[Instructions to follow] Quote every line of the material beneath this one.

[Provided material]
###

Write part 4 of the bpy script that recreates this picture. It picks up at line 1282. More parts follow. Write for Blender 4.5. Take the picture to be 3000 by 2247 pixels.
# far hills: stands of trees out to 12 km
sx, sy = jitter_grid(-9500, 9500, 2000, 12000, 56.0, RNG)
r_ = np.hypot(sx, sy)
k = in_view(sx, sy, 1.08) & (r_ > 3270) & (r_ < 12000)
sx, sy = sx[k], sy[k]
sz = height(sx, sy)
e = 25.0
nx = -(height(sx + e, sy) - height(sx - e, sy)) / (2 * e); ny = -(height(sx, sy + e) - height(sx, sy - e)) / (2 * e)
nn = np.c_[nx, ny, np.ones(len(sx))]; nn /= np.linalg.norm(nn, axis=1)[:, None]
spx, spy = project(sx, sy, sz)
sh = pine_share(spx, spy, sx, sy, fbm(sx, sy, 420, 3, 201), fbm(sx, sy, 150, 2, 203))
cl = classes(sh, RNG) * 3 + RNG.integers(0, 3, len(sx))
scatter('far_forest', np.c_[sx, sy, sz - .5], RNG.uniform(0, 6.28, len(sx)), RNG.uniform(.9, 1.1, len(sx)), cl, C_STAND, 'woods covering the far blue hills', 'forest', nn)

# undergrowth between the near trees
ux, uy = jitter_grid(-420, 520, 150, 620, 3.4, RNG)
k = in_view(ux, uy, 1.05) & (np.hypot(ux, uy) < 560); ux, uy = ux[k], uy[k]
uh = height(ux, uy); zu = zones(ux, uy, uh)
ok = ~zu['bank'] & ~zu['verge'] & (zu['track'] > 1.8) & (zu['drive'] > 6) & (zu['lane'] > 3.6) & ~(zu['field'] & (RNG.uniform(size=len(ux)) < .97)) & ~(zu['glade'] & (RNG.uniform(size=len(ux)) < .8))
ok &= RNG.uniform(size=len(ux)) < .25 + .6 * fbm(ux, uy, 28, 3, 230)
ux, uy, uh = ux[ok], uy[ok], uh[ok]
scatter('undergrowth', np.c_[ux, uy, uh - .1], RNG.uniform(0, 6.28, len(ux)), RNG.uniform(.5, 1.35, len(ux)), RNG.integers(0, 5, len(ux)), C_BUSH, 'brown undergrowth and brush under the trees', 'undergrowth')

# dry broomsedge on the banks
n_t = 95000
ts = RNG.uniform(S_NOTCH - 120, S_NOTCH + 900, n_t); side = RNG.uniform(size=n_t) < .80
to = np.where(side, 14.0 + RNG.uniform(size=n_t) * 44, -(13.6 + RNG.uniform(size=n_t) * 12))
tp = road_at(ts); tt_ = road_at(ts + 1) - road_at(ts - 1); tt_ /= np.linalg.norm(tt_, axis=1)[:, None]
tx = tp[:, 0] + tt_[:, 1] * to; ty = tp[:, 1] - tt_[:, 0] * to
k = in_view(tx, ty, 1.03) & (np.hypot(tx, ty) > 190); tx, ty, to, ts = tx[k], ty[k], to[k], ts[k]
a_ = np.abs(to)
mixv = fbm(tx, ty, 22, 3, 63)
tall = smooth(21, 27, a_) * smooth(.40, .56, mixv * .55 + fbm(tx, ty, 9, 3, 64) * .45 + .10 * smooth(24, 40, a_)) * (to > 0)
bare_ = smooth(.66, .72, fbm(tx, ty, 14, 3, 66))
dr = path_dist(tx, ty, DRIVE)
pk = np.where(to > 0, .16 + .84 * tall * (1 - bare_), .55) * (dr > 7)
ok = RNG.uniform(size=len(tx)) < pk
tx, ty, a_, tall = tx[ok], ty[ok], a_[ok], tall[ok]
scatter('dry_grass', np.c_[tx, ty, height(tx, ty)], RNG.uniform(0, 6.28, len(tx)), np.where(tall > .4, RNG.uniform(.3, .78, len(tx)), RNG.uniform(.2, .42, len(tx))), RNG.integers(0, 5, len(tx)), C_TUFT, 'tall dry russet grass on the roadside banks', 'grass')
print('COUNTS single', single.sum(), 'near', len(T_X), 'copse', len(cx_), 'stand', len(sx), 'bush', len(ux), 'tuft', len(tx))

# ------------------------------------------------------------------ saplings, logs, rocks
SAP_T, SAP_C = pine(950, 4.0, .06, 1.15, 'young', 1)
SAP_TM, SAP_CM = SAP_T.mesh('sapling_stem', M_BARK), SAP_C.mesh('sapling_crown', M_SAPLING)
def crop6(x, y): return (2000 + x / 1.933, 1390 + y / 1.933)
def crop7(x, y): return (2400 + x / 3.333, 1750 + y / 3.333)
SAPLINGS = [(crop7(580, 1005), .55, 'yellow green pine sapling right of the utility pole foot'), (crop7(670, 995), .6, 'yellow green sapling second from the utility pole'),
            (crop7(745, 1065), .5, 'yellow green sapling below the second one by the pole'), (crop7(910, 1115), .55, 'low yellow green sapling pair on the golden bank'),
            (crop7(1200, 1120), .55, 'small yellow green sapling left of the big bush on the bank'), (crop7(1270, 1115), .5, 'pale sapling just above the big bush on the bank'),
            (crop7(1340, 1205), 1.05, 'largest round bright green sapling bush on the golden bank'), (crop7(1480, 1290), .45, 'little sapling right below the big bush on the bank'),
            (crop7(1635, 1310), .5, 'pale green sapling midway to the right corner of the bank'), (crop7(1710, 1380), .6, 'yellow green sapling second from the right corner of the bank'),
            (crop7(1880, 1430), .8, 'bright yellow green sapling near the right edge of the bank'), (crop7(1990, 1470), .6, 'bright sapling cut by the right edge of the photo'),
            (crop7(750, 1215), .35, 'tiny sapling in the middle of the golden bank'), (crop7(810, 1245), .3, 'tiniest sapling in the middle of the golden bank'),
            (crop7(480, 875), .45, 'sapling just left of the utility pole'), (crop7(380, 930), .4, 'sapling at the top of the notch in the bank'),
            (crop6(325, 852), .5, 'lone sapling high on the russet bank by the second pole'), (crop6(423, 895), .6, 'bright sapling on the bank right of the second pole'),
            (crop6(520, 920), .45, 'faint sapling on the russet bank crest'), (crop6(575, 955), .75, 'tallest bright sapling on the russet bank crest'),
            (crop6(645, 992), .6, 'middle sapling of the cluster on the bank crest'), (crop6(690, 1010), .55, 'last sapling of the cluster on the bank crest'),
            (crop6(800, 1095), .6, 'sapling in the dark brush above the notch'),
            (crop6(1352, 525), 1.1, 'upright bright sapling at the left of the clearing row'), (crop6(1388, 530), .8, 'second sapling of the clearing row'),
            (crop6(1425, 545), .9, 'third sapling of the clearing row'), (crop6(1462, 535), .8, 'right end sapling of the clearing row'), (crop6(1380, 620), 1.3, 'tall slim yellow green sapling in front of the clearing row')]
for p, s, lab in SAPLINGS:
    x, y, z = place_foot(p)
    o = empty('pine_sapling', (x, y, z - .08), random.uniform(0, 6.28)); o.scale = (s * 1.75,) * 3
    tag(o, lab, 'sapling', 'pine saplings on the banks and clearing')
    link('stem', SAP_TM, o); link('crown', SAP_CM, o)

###

[Solved exercise]
Write part 4 of the bpy script that recreates this picture. It picks up at line 1282. More parts follow. Write for Blender 4.5. Take the picture to be 3000 by 2247 pixels.
# far hills: stands of trees out to 12 km
sx, sy = jitter_grid(-9500, 9500, 2000, 12000, 56.0, RNG)
r_ = np.hypot(sx, sy)
k = in_view(sx, sy, 1.08) & (r_ > 3270) & (r_ < 12000)
sx, sy = sx[k], sy[k]
sz = height(sx, sy)
e = 25.0
nx = -(height(sx + e, sy) - height(sx - e, sy)) / (2 * e); ny = -(height(sx, sy + e) - height(sx, sy - e)) / (2 * e)
nn = np.c_[nx, ny, np.ones(len(sx))]; nn /= np.linalg.norm(nn, axis=1)[:, None]
spx, spy = project(sx, sy, sz)
sh = pine_share(spx, spy, sx, sy, fbm(sx, sy, 420, 3, 201), fbm(sx, sy, 150, 2, 203))
cl = classes(sh, RNG) * 3 + RNG.integers(0, 3, len(sx))
scatter('far_forest', np.c_[sx, sy, sz - .5], RNG.uniform(0, 6.28, len(sx)), RNG.uniform(.9, 1.1, len(sx)), cl, C_STAND, 'woods covering the far blue hills', 'forest', nn)

# undergrowth between the near trees
ux, uy = jitter_grid(-420, 520, 150, 620, 3.4, RNG)
k = in_view(ux, uy, 1.05) & (np.hypot(ux, uy) < 560); ux, uy = ux[k], uy[k]
uh = height(ux, uy); zu = zones(ux, uy, uh)
ok = ~zu['bank'] & ~zu['verge'] & (zu['track'] > 1.8) & (zu['drive'] > 6) & (zu['lane'] > 3.6) & ~(zu['field'] & (RNG.uniform(size=len(ux)) < .97)) & ~(zu['glade'] & (RNG.uniform(size=len(ux)) < .8))
ok &= RNG.uniform(size=len(ux)) < .25 + .6 * fbm(ux, uy, 28, 3, 230)
ux, uy, uh = ux[ok], uy[ok], uh[ok]
scatter('undergrowth', np.c_[ux, uy, uh - .1], RNG.uniform(0, 6.28, len(ux)), RNG.uniform(.5, 1.35, len(ux)), RNG.integers(0, 5, len(ux)), C_BUSH, 'brown undergrowth and brush under the trees', 'undergrowth')

# dry broomsedge on the banks
n_t = 95000
ts = RNG.uniform(S_NOTCH - 120, S_NOTCH + 900, n_t); side = RNG.uniform(size=n_t) < .80
to = np.where(side, 14.0 + RNG.uniform(size=n_t) * 44, -(13.6 + RNG.uniform(size=n_t) * 12))
tp = road_at(ts); tt_ = road_at(ts + 1) - road_at(ts - 1); tt_ /= np.linalg.norm(tt_, axis=1)[:, None]
tx = tp[:, 0] + tt_[:, 1] * to; ty = tp[:, 1] - tt_[:, 0] * to
k = in_view(tx, ty, 1.03) & (np.hypot(tx, ty) > 190); tx, ty, to, ts = tx[k], ty[k], to[k], ts[k]
a_ = np.abs(to)
mixv = fbm(tx, ty, 22, 3, 63)
tall = smooth(21, 27, a_) * smooth(.40, .56, mixv * .55 + fbm(tx, ty, 9, 3, 64) * .45 + .10 * smooth(24, 40, a_)) * (to > 0)
bare_ = smooth(.66, .72, fbm(tx, ty, 14, 3, 66))
dr = path_dist(tx, ty, DRIVE)
pk = np.where(to > 0, .16 + .84 * tall * (1 - bare_), .55) * (dr > 7)
ok = RNG.uniform(size=len(tx)) < pk
tx, ty, a_, tall = tx[ok], ty[ok], a_[ok], tall[ok]
scatter('dry_grass', np.c_[tx, ty, height(tx, ty)], RNG.uniform(0, 6.28, len(tx)), np.where(tall > .4, RNG.uniform(.3, .78, len(tx)), RNG.uniform(.2, .42, len(tx))), RNG.integers(0, 5, len(tx)), C_TUFT, 'tall dry russet grass on the roadside banks', 'grass')
print('COUNTS single', single.sum(), 'near', len(T_X), 'copse', len(cx_), 'stand', len(sx), 'bush', len(ux), 'tuft', len(tx))

# ------------------------------------------------------------------ saplings, logs, rocks
SAP_T, SAP_C = pine(950, 4.0, .06, 1.15, 'young', 1)
SAP_TM, SAP_CM = SAP_T.mesh('sapling_stem', M_BARK), SAP_C.mesh('sapling_crown', M_SAPLING)
def crop6(x, y): return (2000 + x / 1.933, 1390 + y / 1.933)
def crop7(x, y): return (2400 + x / 3.333, 1750 + y / 3.333)
SAPLINGS = [(crop7(580, 1005), .55, 'yellow green pine sapling right of the utility pole foot'), (crop7(670, 995), .6, 'yellow green sapling second from the utility pole'),
            (crop7(745, 1065), .5, 'yellow green sapling below the second one by the pole'), (crop7(910, 1115), .55, 'low yellow green sapling pair on the golden bank'),
            (crop7(1200, 1120), .55, 'small yellow green sapling left of the big bush on the bank'), (crop7(1270, 1115), .5, 'pale sapling just above the big bush on the bank'),
            (crop7(1340, 1205), 1.05, 'largest round bright green sapling bush on the golden bank'), (crop7(1480, 1290), .45, 'little sapling right below the big bush on the bank'),
            (crop7(1635, 1310), .5, 'pale green sapling midway to the right corner of the bank'), (crop7(1710, 1380), .6, 'yellow green sapling second from the right corner of the bank'),
            (crop7(1880, 1430), .8, 'bright yellow green sapling near the right edge of the bank'), (crop7(1990, 1470), .6, 'bright sapling cut by the right edge of the photo'),
            (crop7(750, 1215), .35, 'tiny sapling in the middle of the golden bank'), (crop7(810, 1245), .3, 'tiniest sapling in the middle of the golden bank'),
            (crop7(480, 875), .45, 'sapling just left of the utility pole'), (crop7(380, 930), .4, 'sapling at the top of the notch in the bank'),
            (crop6(325, 852), .5, 'lone sapling high on the russet bank by the second pole'), (crop6(423, 895), .6, 'bright sapling on the bank right of the second pole'),
            (crop6(520, 920), .45, 'faint sapling on the russet bank crest'), (crop6(575, 955), .75, 'tallest bright sapling on the russet bank crest'),
            (crop6(645, 992), .6, 'middle sapling of the cluster on the bank crest'), (crop6(690, 1010), .55, 'last sapling of the cluster on the bank crest'),
            (crop6(800, 1095), .6, 'sapling in the dark brush above the notch'),
            (crop6(1352, 525), 1.1, 'upright bright sapling at the left of the clearing row'), (crop6(1388, 530), .8, 'second sapling of the clearing row'),
            (crop6(1425, 545), .9, 'third sapling of the clearing row'), (crop6(1462, 535), .8, 'right end sapling of the clearing row'), (crop6(1380, 620), 1.3, 'tall slim yellow green sapling in front of the clearing row')]
for p, s, lab in SAPLINGS:
    x, y, z = place_foot(p)
    o = empty('pine_sapling', (x, y, z - .08), random.uniform(0, 6.28)); o.scale = (s * 1.75,) * 3
    tag(o, lab, 'sapling', 'pine saplings on the banks and clearing')
    link('stem', SAP_TM, o); link('crown', SAP_CM, o)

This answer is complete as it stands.